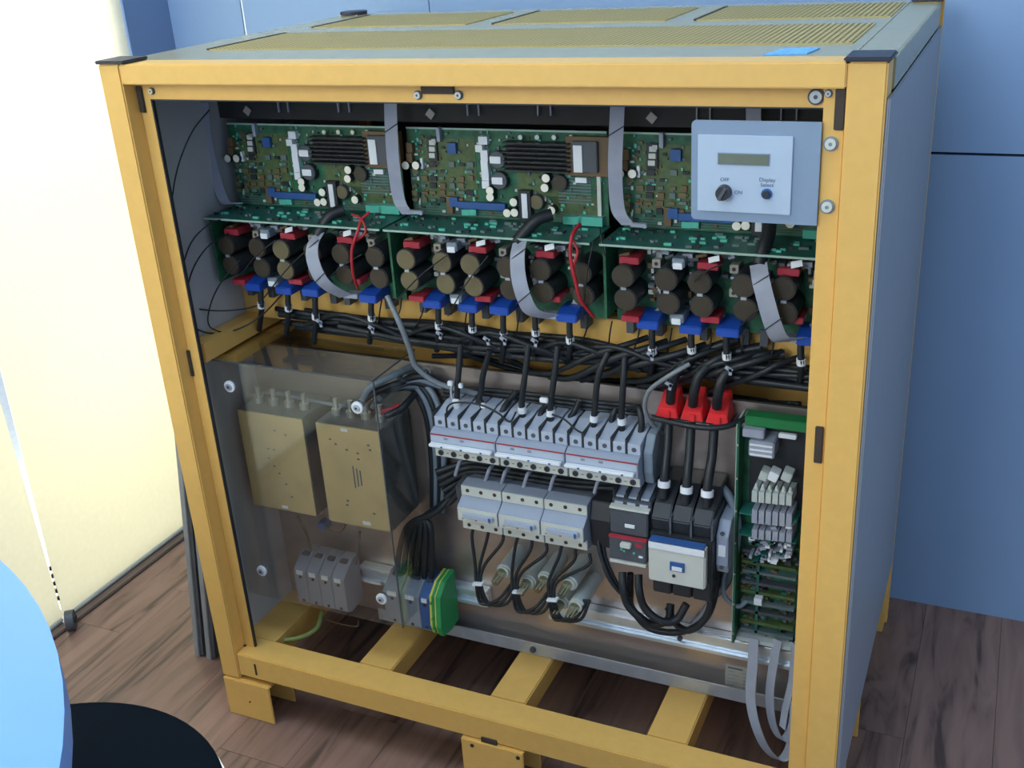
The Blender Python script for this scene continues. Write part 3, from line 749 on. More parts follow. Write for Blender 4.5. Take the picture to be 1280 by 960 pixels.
# ================================================================= BREAKERS
def breaker_big(x0, first):
    t_ = thing('circuit_breaker', first, 'circuit breaker', (x0 + .052, .19, .50), 'upper row of five pole circuit breakers')
    w5 = .1047; pw = w5 / 5
    prof = [(.189, .499), (.118, .499), (.110, .5005), (.108, .5145), (.098, .5190), (.098, .5425), (.106, .5465), (.111, .5475), (.189, .5475)]
    MB().prism(prof, x0 + .0003, x0 + w5 - .0003).build('body', 'breaker_grey', t_, bevel=.0005)
    MB().box(x0 + .001, x0 + w5 - .001, .1075, .1105, .5010, .5140).build('lower_strip', 'cream_plastic', t_, bevel=.0004)
    MB().box(x0 + .0015, x0 + w5 - .0015, .0972, .0984, .530, .5405).build('label_face', 'breaker_light', t_)
    MB().box(x0 + .001, x0 + w5 - .001, .0970, .0985, .5410, .5423).build('red_line', 'red_plastic', t_)
    MB().box(x0 + .001, x0 + w5 - .004, .0890, .0980, .5245, .5290).build('handle_bar', 'white_plastic', t_, bevel=.001)
    for k in range(2):
        xx = x0 + w5 * (.22 + .25 * k)
        MB().box(xx, xx + .006, .0968, .0974, .5350, .5385).build('print_mark', 'hose_grey', t_)
    for k in range(3):
        xx = x0 + w5 * (.2 + .3 * k)
        MB().box(xx, xx + .003, .0882, .0892, .5258, .5278).build('notch', 'navy', t_)
    for k in range(5):
        xc = x0 + pw * (k + .5)
        tm = MB().prism([(.111, .5477), (.111, .5635), (.152, .5725), (.189, .5725), (.189, .5477)], xc - pw / 2 + .0022, xc + pw / 2 - .0006).build('terminal', 'breaker_light', t_, bevel=.0006)
        MB().use(0).cyl((xc + .001, .1112, .5555), (xc + .001, .1102, .5555), .0034, seg=10).build('terminal_screw', 'dark_grey', tm)
        MB().box(xc - .0055, xc + .006, .128, .146, .5865, .5952).build('cable_mouth', 'dark_grey', tm) if False else None
        MB().box(xc - pw / 2 - .0008, xc - pw / 2 + .0022, .1105, .186, .5480, .5700).build('barrier_gap', 'black_plastic', t_)
        MB().use(1).cyl((xc, .1078, .5075), (xc, .1062, .5075), .0045, seg=14).use(0).cyl((xc, .1062, .5075), (xc, .1059, .5075), .0034, seg=12).build('pole_screw', ['black_plastic', 'dark_grey'], t_)
        if k: MB().box(xc - pw / 2 - .002, xc - pw / 2 + .002, .1068, .1078, .5070, .5082).build('print_mark', 'hose_grey', t_)
    return t_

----

Restate the data above word for word. Do not include the images.

• **RESPONSE**
The Blender Python script for this scene continues. Write part 3, from line 749 on. More parts follow. Write for Blender 4.5. Take the picture to be 1280 by 960 pixels.
# ================================================================= BREAKERS
def breaker_big(x0, first):
    t_ = thing('circuit_breaker', first, 'circuit breaker', (x0 + .052, .19, .50), 'upper row of five pole circuit breakers')
    w5 = .1047; pw = w5 / 5
    prof = [(.189, .499), (.118, .499), (.110, .5005), (.108, .5145), (.098, .5190), (.098, .5425), (.106, .5465), (.111, .5475), (.189, .5475)]
    MB().prism(prof, x0 + .0003, x0 + w5 - .0003).build('body', 'breaker_grey', t_, bevel=.0005)
    MB().box(x0 + .001, x0 + w5 - .001, .1075, .1105, .5010, .5140).build('lower_strip', 'cream_plastic', t_, bevel=.0004)
    MB().box(x0 + .0015, x0 + w5 - .0015, .0972, .0984, .530, .5405).build('label_face', 'breaker_light', t_)
    MB().box(x0 + .001, x0 + w5 - .001, .0970, .0985, .5410, .5423).build('red_line', 'red_plastic', t_)
    MB().box(x0 + .001, x0 + w5 - .004, .0890, .0980, .5245, .5290).build('handle_bar', 'white_plastic', t_, bevel=.001)
    for k in range(2):
        xx = x0 + w5 * (.22 + .25 * k)
        MB().box(xx, xx + .006, .0968, .0974, .5350, .5385).build('print_mark', 'hose_grey', t_)
    for k in range(3):
        xx = x0 + w5 * (.2 + .3 * k)
        MB().box(xx, xx + .003, .0882, .0892, .5258, .5278).build('notch', 'navy', t_)
    for k in range(5):
        xc = x0 + pw * (k + .5)
        tm = MB().prism([(.111, .5477), (.111, .5635), (.152, .5725), (.189, .5725), (.189, .5477)], xc - pw / 2 + .0022, xc + pw / 2 - .0006).build('terminal', 'breaker_light', t_, bevel=.0006)
        MB().use(0).cyl((xc + .001, .1112, .5555), (xc + .001, .1102, .5555), .0034, seg=10).build('terminal_screw', 'dark_grey', tm)
        MB().box(xc - .0055, xc + .006, .128, .146, .5865, .5952).build('cable_mouth', 'dark_grey', tm) if False else None
        MB().box(xc - pw / 2 - .0008, xc - pw / 2 + .0022, .1105, .186, .5480, .5700).build('barrier_gap', 'black_plastic', t_)
        MB().use(1).cyl((xc, .1078, .5075), (xc, .1062, .5075), .0045, seg=14).use(0).cyl((xc, .1062, .5075), (xc, .1059, .5075), .0034, seg=12).build('pole_screw', ['black_plastic', 'dark_grey'], t_)
        if k: MB().box(xc - pw / 2 - .002, xc - pw / 2 + .002, .1068, .1078, .5070, .5082).build('print_mark', 'hose_grey', t_)
    return t_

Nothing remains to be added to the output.